## begin RECORDED DATA
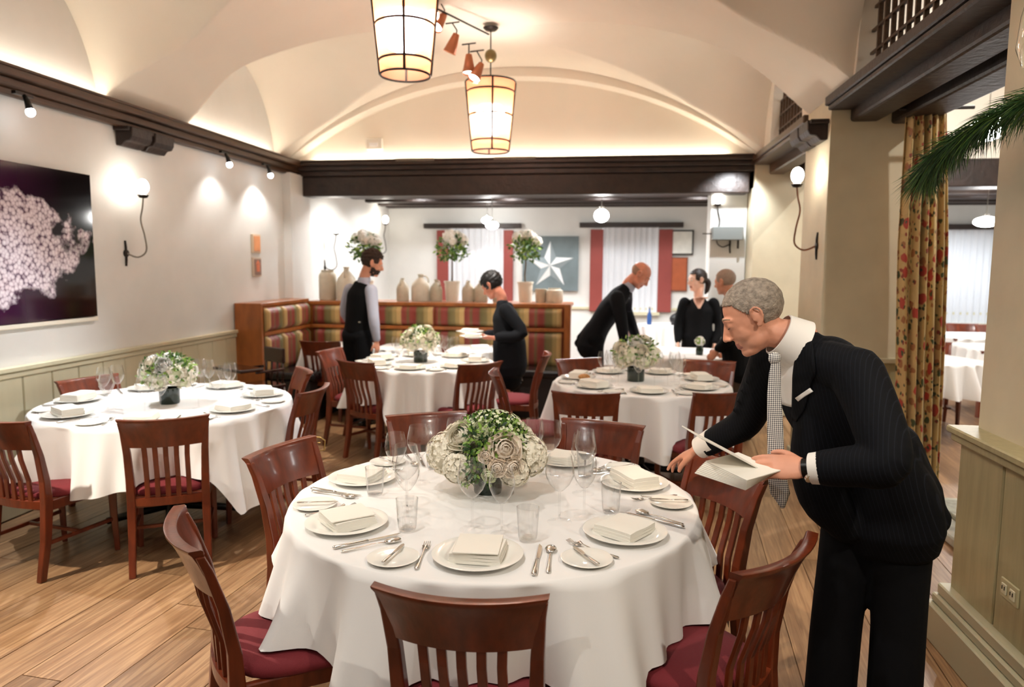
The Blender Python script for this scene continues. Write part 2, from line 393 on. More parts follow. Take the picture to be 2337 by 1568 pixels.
for i in range(n):
    a = i*4; b = a+4
    fs += [(a, b, b+1, a+1), (a+1, b+1, b+2, a+2), (a+2, b+2, b+3, a+3), (a+3, b+3, b, a)]
mb.add(vs, fs); struct('trim_5', mb, M['vault'])

# rear room
mb = MB(); mb.box2((XL-.2, 12.0, 0), (6.4, 12.2, 4)); wr = struct('wall_rear', mb, M['plaster'])
for i, y in enumerate((8.95, 9.6, 10.25, 10.9, 11.5, 11.92)):
    mb = MB(); mb.box2((XL, y-.09, 2.60), (6.2, y+.09, 2.76)); struct('trim_%d' % (6+i), mb, M['beam'], bevel=.01)
# piers and arcade on the right
def pier(x0, y0, x1, y1, rail=True, top=2.84):
    mb = MB(); mb.box2((x0, y0, 0), (x1, y1, top)); w = struct('wall_right', mb, M['pier'])
    if rail:
        mb = MB(); mb.box2((x0-.012, y0-.012, .02), (x1+.012, y1+.012, .96), 0); mb.box2((x0-.04, y0-.04, .96), (x1+.04, y1+.04, .995), 1); mb.box2((x0-.03, y0-.03, 0), (x1+.03, y1+.03, .16), 1)
        mb.build('wainscot', [M['wains2'], M['wains']], w, bevel=.005)
    return w
pier(XR, 5.47, 2.10, 6.13); pier(XR, 8.23, 2.10, 8.85)
mb = MB(); mb.box2((1.55, -3.2, 0), (2.2, 3.27, 4.0)); wn = struct('wall_right', mb, M['pier'])
for i in range(9):
    y1 = 3.272-.36*i if i else 3.272; y0 = y1-.35
    if y0 < 0: break
    MB().box2((1.485, y0, .2), (1.552, y1, .93)).build('board', M['wains2'], wn, bevel=.006)
MB().box2((1.50, 0, .2), (1.553, 3.262, .93)).build('backing_board', mat('groove_paint', '#5f5434', .6), wn)
MB().box2((1.44, -.2, .935), (1.62, 3.315, .965)).box2((1.455, -.2, .90), (1.60, 3.30, .935)).build('cap_rail', M['wains2'], wn, bevel=.006)
mb = MB(); mb.box2((1.405, -.2, 0), (1.60, 3.33, .165)); mb.box2((1.43, -.2, .165), (1.59, 3.315, .205)); mb.box2((1.445, -.2, .205), (1.58, 3.30, .255)); struct('baseboard_right', mb, mat('base_paint', '#aea88c', .4), bevel=.006)
# lunette wall over the arcade with arched openings
def lunette_wall():
    mb = MB(); N = 240; y0 = -3.; y1 = YB; th = .16
    def low(y):
        for yc, hw in ((4.15, .80), (6.93, .60)):
            v = abs(y-yc)/hw
            if v < 1: return ZS+.78*(1-v**3.2)**(1/3.2)
        return 2.838
    for i in range(N):
        a = y0+(y1-y0)*i/N; b = y0+(y1-y0)*(i+1)/N; za, zb = low(a), low(b)
        vs = [(XR, a, za), (XR, b, zb), (XR, b, 3.98), (XR, a, 3.98), (XR+th, a, za), (XR+th, b, zb), (XR+th, b, 3.98), (XR+th, a, 3.98)]
        mb.add(vs, [(0, 3, 2, 1), (4, 5, 6, 7), (0, 1, 5, 4)] + ([(0, 4, 7, 3)] if abs(za-zb) > .3 else []))
    struct('wall_right', mb, M['vault'])
lunette_wall()
for yc, hw, y0, y1, lab, bx in ((4.15, .80, 3.27, 5.47, 'large dark timber lattice in the arched opening above the near right beams', .115), (6.93, .60, 6.13, 8.23, 'smaller timber lattice in the arched opening beside the farther right pier', .115)):
    g = empty('lattice_grille', (XR+.085, yc, ZS), 0, lab, 'lattice', 'timber lattices over the right arcade')
    k = int(hw/bx)
    for i in range(-k, k+1):
        y = i*bx; h = .78*(max(0, 1-(abs(y)/hw)**3.2))**(1/3.2)
        MB().box((0, y, h/2), (.025, .018, h)).build('upright_bar', M['cornice'], g)
    for j in range(1, 6):
        z = j*.135
        w = hw*(max(0, 1-(z/.78)**3.2))**(1/3.2)
        MB().box((-.004, 0, z), (.02, 2*w, .016)).build('cross_bar', M['cornice'], g)
mb = MB(); mb.box2((1.44, 3.2, 2.775), (1.64, 5.50, 2.84)); mb.box2((1.455, 3.2, 2.74), (1.64, 5.47, 2.775)); struct('trim_12', mb, M['beam'], bevel=.008)
mb = MB(); mb.box2((1.44, 6.10, 2.775), (1.64, 8.34, 2.84)); mb.box2((1.455, 6.13, 2.74), (1.64, 8.23, 2.775)); struct('trim_13', mb, M['cornice'], bevel=.008)
mb = MB(); mb.box2((1.61, 3.2, 2.66), (1.80, 5.49, 2.83)); struct('trim_14', mb, M['beam'], bevel=.02, seg=2)
mb = MB(); mb.box2((1.88, 3.2, 2.64), (2.12, 5.49, 2.83)); struct('trim_15', mb, M['beam'], bevel=.02, seg=2)
mb = MB(); mb.box2((1.62, 6.12, 2.64), (1.78, 8.26, 2.83)); struct('trim_16', mb, M['cornice'], bevel=.012)
mb = MB(); mb.box2((1.90, 6.12, 2.62), (2.12, 8.26, 2.83)); struct('trim_17', mb, M['beam'], bevel=.012)
mb = MB(); mb.box2((1.64, 3.2, 2.832), (2.14, 8.4, 2.86)); struct('trim_18', mb, M['black'])
mb = MB(); mb.box2((XR, YB-.03, 2.50), (6.2, YB+.26, 2.79)); struct('trim_19', mb, M['beam'], bevel=.01)
mb = MB(); mb.box2((2.1, YB, 2.79), (6.2, YB+.2, 3.98)); struct('wall_back', mb, M['vault'])
mb = MB(); mb.box2((6.2, -3.2, 0), (6.4, 12.1, 4)); struct('wall_right', mb, M['plaster'])
mb = MB(); mb.box2((XL-.2, -3.3, 0), (6.4, -3.1, 4)); struct('wall_front', mb, M['plaster'])
# carved corbels
def corbel(x, yc, s, lab):
    o = MB()
    prof = [(0, 2.69), (0, 2.55), (.05, 2.545), (.08, 2.58), (.12, 2.585), (.14, 2.62), (.145, 2.69)]
    for y0, y1 in ((yc-.27, yc-.02), (yc+.02, yc+.27)):
        o.prism(prof, lambda u, v, y0=y0: (x+s*u, y0, v), lambda u, v, y1=y1: (x+s*u, y1, v))
    o.box2((x, yc-.30, 2.66), (x+s*.13, yc+.30, 2.692))
    return tag(o.build('corbel', M['beam'], recalc=True, bevel=.006), lab, 'corbel')
corbel(XL, 5.47, 1, 'dark carved timber corbel under the left wall cornice')
corbel(XR, 5.80, -1, 'dark carved timber corbel on the white side of the right pier')
# small pier with a grey wall box at the end of the back beam
mb = MB(); mb.box2((1.07, 8.62, 0), (1.47, 8.95, 2.62)); struct('wall_back', mb, M['plaster'])
b = empty('wall_box', (1.25, 8.62, 2.02), 0, 'grey metal wall box mounted high on the narrow white pier at the back', 'wall box')
MB().box((0, -.07, 0), (.34, .14, .15)).build('casing', mat('grey_metal', '#8b9190', .4, metal=.3), b, bevel=.008)
MB().box((.12, -.09, -.12), (.02, .02, .10)).build('bracket', M['iron'], b)
MB().box((-.22, -.04, 0), (.10, .012, .012)).build('arm', M['iron'], b)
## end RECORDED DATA
--- TASK BRIEF ---
Repeat, with no pictures, each line from the beginning of the data through the line containing "mb.add(vs, fs); struct('trim_5', mb, M['vault'])", inclusive.

--- COMPLETE RESPONSE ---
The Blender Python script for this scene continues. Write part 2, from line 393 on. More parts follow. Take the picture to be 2337 by 1568 pixels.
for i in range(n):
    a = i*4; b = a+4
    fs += [(a, b, b+1, a+1), (a+1, b+1, b+2, a+2), (a+2, b+2, b+3, a+3), (a+3, b+3, b, a)]
mb.add(vs, fs); struct('trim_5', mb, M['vault'])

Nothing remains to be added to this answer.